Designerfolg geht nicht ohne starke Marke. Marke geht nur über hervorragende Produkte. Dem deutschen Mittelstand spielt das in die Hände, haftet ihm doch immer noch der Ruf an, exzellente Qualität zu produzieren. Ähnliches gilt übrigens auch für Design made in Germany: ein Begriff, der seit dem Bauhaus Nüchternheit und Klarheit signalisiert. Wer diesen Purismus vorsichtig zu emotionalisieren weiß, kann es mit italienischen Designern allemal aufnehmen.

Experten vom IF International Forum Design schätzen allerdings, dass gerade mal 20 Prozent der deutschen Unternehmen Design strategisch einsetzen – erstaunlich wenig.

Zumal das oft vorgebrachte Kostenargument nicht zieht: Die Designkosten machen nur drei bis vier Prozent der Gesamtkosten einer Produktentwicklung aus. Studien belegen, dass sich die Mehrkosten im Schnitt nach 15 Monaten amortisiert haben.

Anhand vieler Beispiele lässt sich belegen, dass der Lebenszyklus von Produkten mit gutem Design deutlich länger ist als der von Allerweltsdingen. Eine englische Studie will gar beweisen, dass Unternehmen, die strategisch in Design investieren, ihren Wert schneller steigern als Wettbewerber mit anderen Prioritäten.

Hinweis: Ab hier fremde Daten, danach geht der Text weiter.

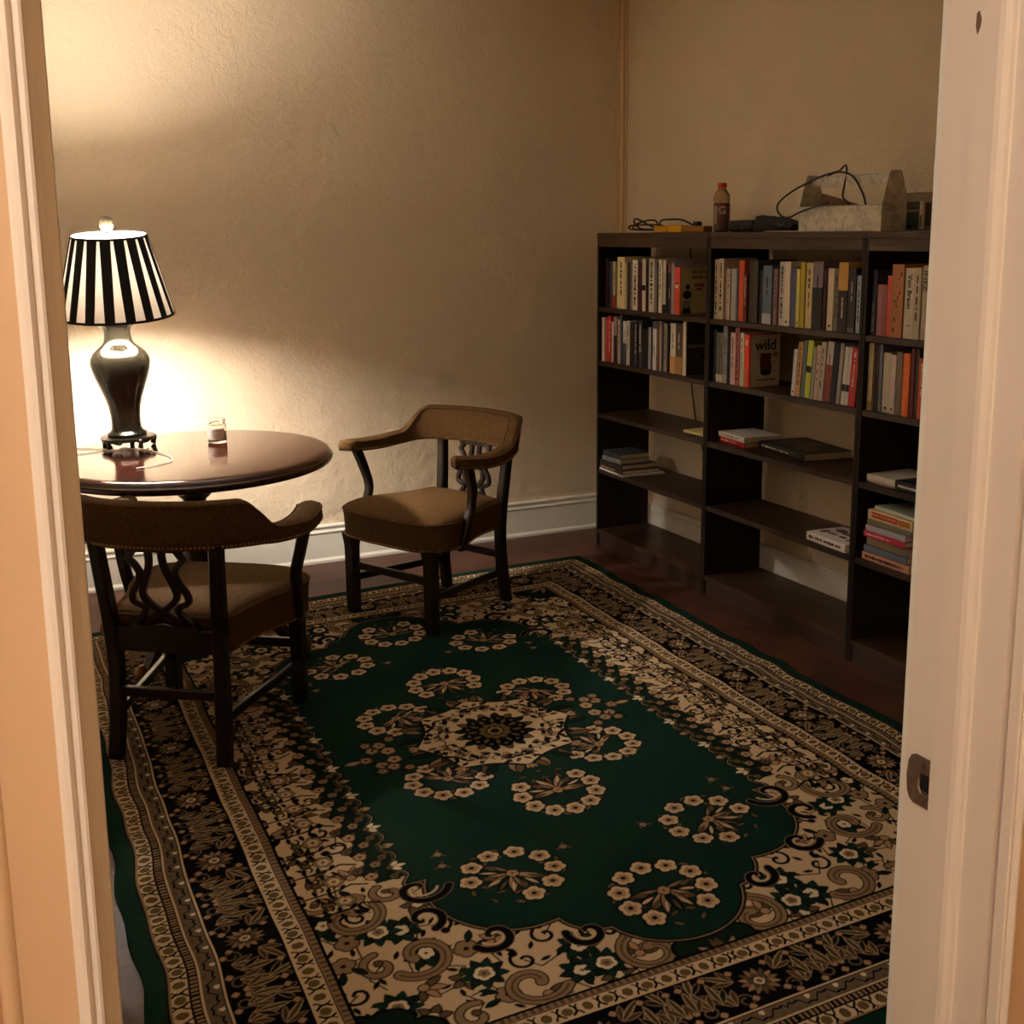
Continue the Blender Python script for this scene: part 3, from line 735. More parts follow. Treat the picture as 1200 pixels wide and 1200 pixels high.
def frustum_pt(a, k):   # k 0 bottom .. 1 top
    r = .208+(.133-.208)*k; return (r*math.cos(a), r*math.sin(a), .288*k)
NS = 18; bm = B()
t_ = bmesh.new()
for s in range(NS*4):
    a0, a1 = 2*PI*s/(NS*4), 2*PI*(s+1)/(NS*4)
    vs = [t_.verts.new(frustum_pt(a, k)) for a, k in ((a0,0),(a1,0),(a1,.33),(a0,.33))]
    t_.faces.new(vs)
    vs = [t_.verts.new(frustum_pt(a, k)) for a, k in ((a0,.33),(a1,.33),(a1,.66),(a0,.66))]; t_.faces.new(vs)
    vs = [t_.verts.new(frustum_pt(a, k)) for a, k in ((a0,.66),(a1,.66),(a1,1),(a0,1))]; t_.faces.new(vs)
bmesh.ops.remove_doubles(t_, verts=t_.verts[:], dist=1e-5); merge(bm, t_)
ms = bpy.data.materials.new('shade_silk'); ms.use_nodes = True; nt = ms.node_tree; nt.nodes.clear()
o_ = nt.nodes.new('ShaderNodeOutputMaterial'); d_ = nt.nodes.new('ShaderNodeBsdfDiffuse'); tr = nt.nodes.new('ShaderNodeBsdfTranslucent'); mx = nt.nodes.new('ShaderNodeMixShader')
wv_ = nt.nodes.new('ShaderNodeTexNoise'); wv_.inputs['Scale'].default_value = 130; tcs = nt.nodes.new('ShaderNodeTexCoord'); nt.links.new(tcs.outputs['Object'], wv_.inputs['Vector'])
crs = nt.nodes.new('ShaderNodeMapRange'); nt.links.new(wv_.outputs['Fac'], crs.inputs['Value']); crs.inputs['To Min'].default_value = .008; crs.inputs['To Max'].default_value = .014
d_.inputs[0].default_value = (*lin((236,226,212)),1); tr.inputs[0].default_value = (*lin((214,196,178)),1)
nt.links.new(crs.outputs[0], mx.inputs[0]); nt.links.new(d_.outputs[0], mx.inputs[1]); nt.links.new(tr.outputs[0], mx.inputs[2]); nt.links.new(mx.outputs[0], o_.inputs[0])
shade = newobj('lamp_shade', bm, ms, lamp, True)
bpy.data.objects.remove(SH)
shade.location = (.004,0,.496); shade.rotation_euler = (math.radians(6.0),math.radians(-1.2),math.radians(6))
BK = mat('black_ribbon', (14,12,13), .55, spec=.3)
for s in range(NS):
    bm = B(); t_ = bmesh.new(); ac = 2*PI*(s+.5)/NS; rows_ = []
    for k in (0,.25,.5,.75,1):
        r = .208+(.133-.208)*k; hw = (.0178+.0008*k)/r
        rows_.append([t_.verts.new(((r+h)*math.cos(ac+q*hw), (r+h)*math.sin(ac+q*hw), .288*k)) for q, h in ((-1,.0006),(-.6,.0028),(0,.0034),(.6,.0028),(1,.0006))])
    for a, b in zip(rows_, rows_[1:]):
        for i in range(4): t_.faces.new((a[i],a[i+1],b[i+1],b[i]))
    merge(bm, t_); newobj('black_pleat', bm, BK, shade, True)
for k, r0 in ((0,.2105),(1,.1355)):
    bm = B(); z = .288*k; lathe(bm, [(r0-.004,z-.004),(r0,z-.004),(r0-.0005 if k else r0-.001,z+.005),(r0-.005,z+.005)], 72, cap=False); newobj('rim_binding', bm, BK, shade, True)
# fittings: saucer, socket, bulb, harp, finial
CH = mat('brass_fitting', (196,170,120), .25, .9)
bm = B(); lathe(bm, [(.0,.4765),(.090,.4765),(.093,.480),(.090,.484),(.03,.488),(.0,.489)], 40, cap=False); newobj('cap_plate', bm, mat('ivory_lacquer', (226,212,186), .4), lamp, True)
bm = B(); lathe(bm, [(.008,.486),(.008,.50),(.018,.505),(.020,.54),(.016,.552),(.015,.560)], 20); newobj('socket', bm, CH, lamp, True)
bm = B(); lathe(bm, [(.013,.560),(.020,.567),(.028,.580),(.030,.60),(.030,.705),(.027,.723),(.018,.735),(.001,.740)], 24)
mb = bpy.data.materials.new('lit_bulb'); mb.use_nodes = True; bb = mb.node_tree.nodes['Principled BSDF']; bb.inputs['Base Color'].default_value = (1,.9,.75,1)
bb.inputs['Emission Color'].default_value = (1,.90,.79,1); bb.inputs['Emission Strength'].default_value = 680
nb = mb.node_tree.nodes.new('ShaderNodeTexNoise')
newobj('light_bulb', bm, mb, lamp, True)
bm = B(); tube(bm, catmull([(.018,0,.56),(.05,0,.60),(.060,0,.66),(.045,0,.74),(.012,0,.785),(0,0,.790),(-.012,0,.785),(-.045,0,.74),(-.060,0,.66),(-.05,0,.60),(-.018,0,.56)], 5), .0016, 6)
for k in range(3):
    a = k*2*PI/3+.3; tube(bm, [(0,0,.786),(.128*math.cos(a),.128*math.sin(a),.780)], .0014, 6)
newobj('harp', bm, CH, lamp, True)
bm = B(); lathe(bm, [(.004,.786),(.010,.790),(.007,.797),(.012,.801),(.021,.808),(.0262,.820),(.0268,.829),(.0235,.842),(.014,.851),(.001,.854)], 24)
newobj('finial', bm, mat('dark_finial', (70,62,52), .25), lamp, True)
# ------------------------------------------------------------------ candle jar, cable
cj = thing('candle_jar', 'small clear glass candle jar with white label on the oval table', 'candle', (-2.244,-.756,.7462))
bm = B(); lathe(bm, [(.0,.0),(.033,.0),(.036,.004),(.0365,.060),(.035,.068),(.031,.073),(.0305,.076),(.033,.078),(.033,.090),(.0315,.091),(.0295,.090),(.0285,.074),(.033,.066),(.0342,.058),(.0338,.008),(.0,.007)], 36, cap=False)
gm = mat('clear_glass', (250,250,248), .02, trans=1., ior=1.47); newobj('glass_jar', bm, gm, cj, True)
bm = B(); lathe(bm, [(.0,.0075),(.0333,.0085),(.0337,.046),(.0,.0465)], 30, cap=False); newobj('wax', bm, mat('cream_wax', (224,214,150), .5), cj, True)
bm = B(); tube(bm, [(0,0,.046),(.001,0,.056)], .0010, 6); newobj('wick', bm, mat('black_wick', (20,18,16), .9), cj)
bm = B(); t_ = bmesh.new(); rw = []
for z in (.014,.056): rw.append([t_.verts.new((.0369*math.cos(a),.0369*math.sin(a),z)) for a in [math.radians(-172+i*7) for i in range(18)]])
for i in range(17): t_.faces.new((rw[0][i],rw[0][i+1],rw[1][i+1],rw[1][i]))
merge(bm, t_); lb = newobj('label', bm, mat('white_paper', (232,230,224), .7), cj, True)
bm = B(); t_ = bmesh.new()
for z, a0, a1 in ((.047,-130,-75),(.041,-135,-78),(.034,-128,-70),(.029,-132,-80),(.022,-125,-85)):
    n = 7; q = [[t_.verts.new((.0371*math.cos(math.radians(a0+(a1-a0)*i/n)),.0371*math.sin(math.radians(a0+(a1-a0)*i/n)),z+dz)) for i in range(n+1)] for dz in (0,.0016)]
    for i in range(n): t_.faces.new((q[0][i],q[0][i+1],q[1][i+1],q[1][i]))
merge(bm, t_); newobj('printed_lines', bm, mat('grey_print', (110,112,118), .7), lb)
bm = B()
zc = .7478
tube(bm, catmull([(-2.96,-.80,zc),(-2.86,-.79,zc),(-2.749,-.771,zc),(-2.681,-.762,zc),(-2.62,-.752,zc),(-2.57,-.748,zc),(-2.53,-.775,zc),(-2.500,-.846,zc),(-2.470,-.942,zc),(-2.462,-1.02,zc),(-2.480,-1.085,zc),(-2.531,-1.130,zc),(-2.57,-1.150,zc)], 6), .0017, 6)
ch = newobj('charging_cable', bm, mat('white_cable', (226,222,214), .4), None, True); tag(ch, 'thin white charging cable curled on the oval table around the lamp base', 'cable')
bm = B(); box(bm, -.016,.016,-.0035,.0035,-.0022,.0022,.001, M=T(-2.590,-1.157,zc+.0006) @ R(18,'Z')); newobj('plug_end', bm, mat('white_cable', (226,222,214), .4), ch)
bm = B(); tube(bm, catmull([(-2.98,-.64,zc),(-2.85,-.63,zc),(-2.75,-.64,zc),(-2.67,-.70,zc),(-2.62,-.742,zc)], 6), .0016, 6); newobj('second_strand', bm, mat('white_cable', (226,222,214), .4), ch, True)
# ------------------------------------------------------------------ bookcases
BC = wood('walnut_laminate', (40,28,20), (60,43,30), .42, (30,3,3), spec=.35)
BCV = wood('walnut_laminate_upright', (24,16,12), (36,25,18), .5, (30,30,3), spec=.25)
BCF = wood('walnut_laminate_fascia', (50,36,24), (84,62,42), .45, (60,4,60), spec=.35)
XF, XB, G0, WU, HB = -.3236, -.033, -.316, .9156, 1.52
LV = [1.172, .915, .662, .388]
names3 = ['left-hand tall dark wood bookcase, nearest the room corner', 'middle tall dark wood bookcase between two matching ones', 'right-hand tall dark wood bookcase, partly hidden by the door jamb']
for i in range(3):
    ya, yb_ = G0-i*WU-.0008, G0-(i+1)*WU+.0008
    t = thing('bookcase', names3[i], 'bookcase', ((XF+XB)/2, (ya+yb_)/2, 0), group='three matching bookcases along the right wall')
    def P(name, *a, m=BC, bev=.001):
        bm = B(); ox, oy = (XF+XB)/2, (ya+yb_)/2
        box(bm, a[0]-ox, a[1]-ox, a[2]-oy, a[3]-oy, a[4], a[5], bev); return newobj(name, bm, m, t)
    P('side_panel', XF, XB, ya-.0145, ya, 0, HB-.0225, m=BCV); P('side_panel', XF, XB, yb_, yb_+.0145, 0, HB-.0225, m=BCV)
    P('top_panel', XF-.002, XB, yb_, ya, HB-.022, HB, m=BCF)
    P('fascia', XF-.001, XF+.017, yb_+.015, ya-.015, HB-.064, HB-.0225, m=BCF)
    for z in LV: P('shelf', XF+.002, XB-.004, yb_+.015, ya-.015, z-.021, z)
    P('bottom_shelf', XF-.0005, XB-.004, yb_+.015, ya-.015, .063, .083)
    P('plinth', XF+.008, XF+.022, yb_+.015, ya-.015, 0, .0625, m=mat('kick_board_veneer', (44,27,18), .5, var=(20,.2)))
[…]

Viele Jahre zählte Deutschland zu den führenden Designnationen mit dem Bauhaus, der Ulmer Schule, dem Deutschen Werkbund und Köpfen wie Ludwig Mies van der Rohe, Walter Gropius, Marcel Breuer, Peter Behrens, Egon Eiermann oder Otl Aicher. Da sollten wir wieder hin – schon aus ökonomischen Gründen, aber auch aus ästhetischen. Wenn schon Konsum statt Kultur, dann bitte wenigstens so, dass es einem das Auge nicht bricht.